Tuesday, May 22, 2007

Schotland


Minha road trip começou na histórica Edinburgh. Ao por os pés na cidade logo senti o que há de mais marcante ali, a chuva fina e o cheiro de malte fermentando. Não é brincadeira, quem já passou perto de uma cervejaria funcionando sabe exatamente que cheiro é esse. Pois é o cheiro de Edinburgh. A parte interessante da capital escocesa se resume a uma longa ladeira, a chamada Royal Mile que une os palácio de Holyrood no vale e o castelo de Edinburgh no topo do rochedo que domina o skyline da cidade. Ali, nos velhos edifícios de pedra cinza estão séculos de história, não só na superfície como abaixo dela, onde milhares de miseráveis viviam apinhadas nos túneis cavados no morro. Hoje, diz-se que são mal assombrados e os turistas fazem a festa caçando fantasmas por ali. Mas Edinburgh não deixa de ser uma cidade turística, com suas lojas de souvenires e guias vestidos de kilt. O melhor programa ali, como em outras grandes cidades inglesas e irlandesas é curtir a vida nos pubs, experimentando cervejas, whiskeys, ouvindo uma música celta ou folk e provando o que há de melhor na culinária anglo saxônica: comida de bar. Torta de carne cozida na cerveja, bife de cervo, salsicha ou peixe com batata, hamburguer (do legítimo) e na Escócia haggis, o prato típico local feito com buchada de carneiro e aveia cozida. A outra coisa boa na cozinha deles são bolos e tortas, mas isso é lá para o chá das cinco.
De Edinburgh saí dirigindo pela esquerda (segundo um amigo inglês “it’s the most natural thing in the world”, oh céus...) e na chuva rumo ao oeste do país por estradas vicinais, e em algumas delas só passa um carro de cada vez.
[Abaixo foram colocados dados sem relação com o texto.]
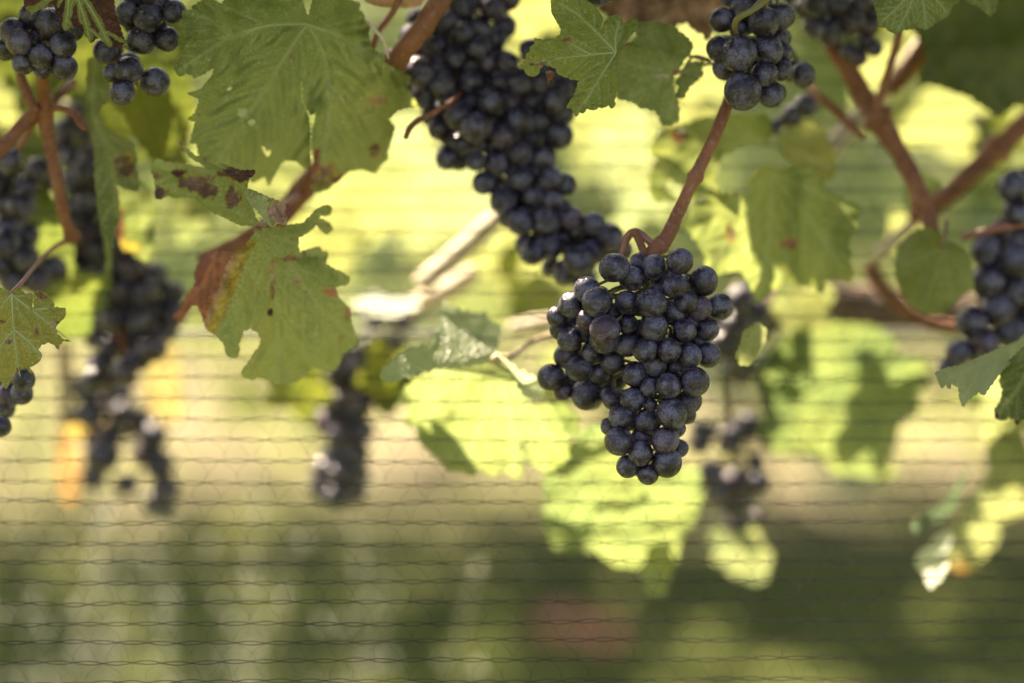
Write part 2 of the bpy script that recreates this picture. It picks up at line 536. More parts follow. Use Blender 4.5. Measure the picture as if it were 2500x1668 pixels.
    for vl, dfun, u_flag, sd in veinparts:
        for path, bb in vl:
            vv, ff = [], []
            def line(pts, r0, r1):
                P3, n = [], len(pts)
                for a, c in pts:
                    nzv = noise.noise(Vector((a / wavs, c / wavs, sd * 3.7))) + .45 * noise.noise(Vector((a / wavs * 2.7, c / wavs * 2.7, sd * 5.1)))
                    P3.append(P(a, c, dfun(a, c) + wav * nzv - .00012))
                tube_geo(P3, [r0 + (r1 - r0) * i / max(n - 1, 1) for i in range(n)], 5, vv, ff)
            line(path, .00058, .00016)
            for q in bb: line(q, .00018, .00007)
            mesh_obj('vein', vv, ff, M_VEIN, loc, o)
    if petiole:
        pts = smooth_path([(J[0], J[1], dfun(*J) + .0006)] + [tuple(x) for x in petiole], 6)
        P3 = [P(*x) for x in pts]
        v, f = tube_geo(P3, [pet_r * .001 * (1.25 - .5 * math.sin(math.pi * i / (len(P3) - 1))) for i in range(len(P3))], 8)
        mesh_obj('petiole', v, f, pet_mat or M_PET, P3[0], o)
    return o

def template(size, ang, cx, cy, squash=1.0, shear=0.0, seed=0):
    """five-lobed outline in photo pixels round the stalk point (cx, cy); ang = direction of the tip, degrees clockwise from straight down"""
    rnd = random.Random(seed)
    keys = [(0, 1.0), (14, .86), (28, .60), (42, .80), (56, .93), (70, .74), (82, .52), (98, .66), (115, .76), (132, .70), (150, .60), (166, .42), (180, .10)]
    th, rr = [], []
    for a, r in keys: th.append(a); rr.append(r * rnd.uniform(.93, 1.07))
    for a, r in keys[::-1][1:]: th.append(360 - a); rr.append(r * rnd.uniform(.93, 1.07))
    out = []
    for a in np.arange(0, 360, 8):
        r = np.interp(a, th, rr) * size
        t = math.radians(a)
        x, y = r * math.sin(t) * squash, r * math.cos(t)
        x += shear * y
        q = math.radians(ang)
        out.append((cx + x * math.cos(q) - y * math.sin(q), cy + x * math.sin(q) + y * math.cos(q)))
    return out

# ------------------------------------------------------------------ grapes
def grape_meshes():
    import bmesh
    res = []
    for k in range(4):
        bm = bmesh.new()
        bmesh.ops.create_icosphere(bm, subdivisions=4 if k < 3 else 4, radius=1.0)
        for v in bm.verts:
            c = v.co
            el = (1.0, 1.05, .97, .96)[k]
            c.z *= el
            top = math.exp(-((c.x * c.x + c.y * c.y) / .03)) * (1 if c.z > 0 else .35)
            c.z -= math.copysign(.06 * top, c.z)
            w = noise.noise(c * 1.4 + Vector((k * 7, 0, 0))) * .022
            if k == 3: w += noise.noise(c * 3.3) * .05 - .05 * abs(noise.noise(c * 4.6 + Vector((9, 2, 0))))
            v.co = c * (1 + w)
        me = bpy.data.meshes.new('grape')
        bm.to_mesh(me); bm.free()
        me.polygons.foreach_set('use_smooth', [True] * len(me.polygons))
        me.materials.append(M_GRAPE)
        res.append(me)
    return res
GRAPES = grape_meshes()

def bunch(label, traced, d0, stem, fill=20, bulge=.9, extra=(), group='dark grape bunches on the vines', seed=1, shrivel=.06, step=.84):
    """traced: (u, v, r) photo pixels, front ones first; stem: (u, v, depth) points from the cane down through the bunch"""
    rnd = random.Random(seed)
    px = K * d0
    pts = np.array([(t[0], t[1]) for t in traced])
    rad = np.array([t[2] for t in traced])
    c = pts.mean(axis=0)
    q = pts - c
    ev, evec = np.linalg.eigh(np.cov(q.T)) if len(pts) > 2 else (None, np.eye(2))
    lat = np.abs(q @ evec[:, 0])
    W = max(lat.max() * 1.08, 1)
    placed = []           # (pos, r)
    meta = []
    for i in range(len(pts)):
        r = rad[i] * px
        z = d0 + bulge * W * px * (1 - math.sqrt(max(0, 1 - (lat[i] / W) ** 2)))
        if len(traced[i]) > 3: z = d0 + traced[i][3] * .006
        for (uj, vj, zj, rj) in meta:
            dist = math.hypot(pts[i][0] - uj, pts[i][1] - vj) * px
            m_ = (r + rj) * step
            if dist < m_: z = max(z, zj + math.sqrt(m_ * m_ - dist * dist))
        meta.append((pts[i][0], pts[i][1], z, r))
        placed.append((P(pts[i][0], pts[i][1], z), 1.05 * r * (z / d0)))
    tries = 0
    nfill = 0
    while nfill < fill and tries < fill * 30:
        tries += 1
        j = rnd.randrange(len(meta))
        u, v, z, r = meta[j]
        rr = np.median(rad) * px * rnd.uniform(.8, 1.0)
        a = rnd.uniform(0, 2 * math.pi)
        rho = rnd.uniform(0, .9) * r / px
        pos = P(u + math.cos(a) * rho + (c[0] - u) * .25, v + math.sin(a) * rho + (c[1] - v) * .08, z + rnd.uniform(1.0, 2.2) * (r + rr) * .8)
        if all((pos - p).length > (rr + s) * .80 for p, s in placed):
            placed.append((pos, rr)); nfill += 1
    root_at = P(*stem[0])
    root = thing('grape_bunch', label, 'grapes', root_at, group)
    sp = smooth_path(stem, 8)
    S3 = [P(*x) for x in sp]
    vv, ff = [], []
    n = len(S3)
    tube_geo(S3, [.0021 * (1 - .6 * i / (n - 1)) for i in range(n)], 8, vv, ff, lump=.25)
    for pos, r in placed:
        i = min(range(n), key=lambda k: (S3[k] - pos).length + (.01 if S3[k].z < pos.z else 0))
        a = S3[i]
        if (a - pos).length > .045: continue
        mid = (a + pos) / 2 + Vector((0, .001, .004))
        pth = [Vector(x) for x in smooth_path([a, mid, pos], 3)]
        tube_geo(pth, [.0008] * len(pth), 5, vv, ff, caps=False)
    mesh_obj('stem', vv, ff, M_STEM, root_at, root)
    for k, (pos, r) in enumerate(placed):
        me = GRAPES[3] if rnd.random() < shrivel else GRAPES[rnd.randrange(3)]
        o = bpy.data.objects.new('grape', me)
        COL.objects.link(o)
        o.scale = (r * rnd.uniform(.96, 1.03), r * rnd.uniform(.96, 1.03), r * rnd.uniform(.96, 1.07))
        # stalk end turned roughly towards the stem, free end outwards
        i = min(range(n), key=lambda t: (S3[t] - pos).length)
        dirv = (S3[i] + Vector((0, 0, .006)) - pos)
        e = dirv.to_track_quat('Z', 'Y').to_euler() if dirv.length > 1e-5 else None
        if e: o.rotation_euler = (e.x + rnd.uniform(-.5, .5), e.y + rnd.uniform(-.5, .5), rnd.uniform(0, 6.28))
        put(o, pos, root)
    return root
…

De tempos em tempos você tem que encostar para dar passagem a quem está vindo. Mas ali nessas estradas, a cada curva, a cada morro, é como se estivéssemos entrando em uma pintura. São fazendas, bosques, riachos, cachoeiras, lagos, castelos, igrejas, pontes e muros de pedra, montanhas e paisagens inesquecíveis. Com o carro atravessamos o Great Glen, a imensa falha geológica que divide a Escócia na diagonal e aí entramos de verdade nas Highlands escocesas, com destino à ilha de Skye.
De Skye subimos pelas margens do lago Ness até Inverness, e descemos outra vez até Edinburgh passando pelas belas montanhas do Cairngorm no centro do país. Aí visitamos (de penetra numa excursão de espanhóis) uma das destilarias mais altas da Escócia, e na minha opinião a que faz o melhor whiskey do país, a Dalwhinnie. O verdadeiro scotch single malt (diferente dos blends tipo Bells ou JB) se divide entre o produzido nas Highlands, no vale do Spey e nas ilhas. O malte é tostado lentamente a fogo de turfa, o que dá o gosto defumado característico do scotch, mais acentuado no malte das ilhas como o Talisker e mais suave no das Highlands como o Dawlhinnie.
Mas a Escócia foi muito mais do que eu esperava, além do whiskey e da gente simpática. De toda esta viagem, o que ficará marcado na memória é a sensação de subir no topo mais alto da ilha de Skye.
Skye tem algumas das paisagens mais marcantes da Escócia. É uma terra nova, desolada e ao mesmo tempo bela. Chegar ali é como se estivéssemos aterrissado sobre um planeta desconhecido, ou nossa própria Terra nas origens do tempo. Tudo é rocha, vento, água no céu, no mar, escorrendo das montanhas como se esta ilha acabasse de surgir das águas. E fogo, fogo de todas as guerras que esta terra já viu. Acho que o que emociona nessas montanhas, o que nos faz sentir primitivamente ligado a estas highlands é a crueza de uma vida brutalmente confrontada aos quatro elementos. E secretamente penso que no fundo de cada um há algo de highlander, um homem primordial lutando para sobreviver face à natureza inóspita, forte e orgulhoso de desafiar a morte e a tempestade.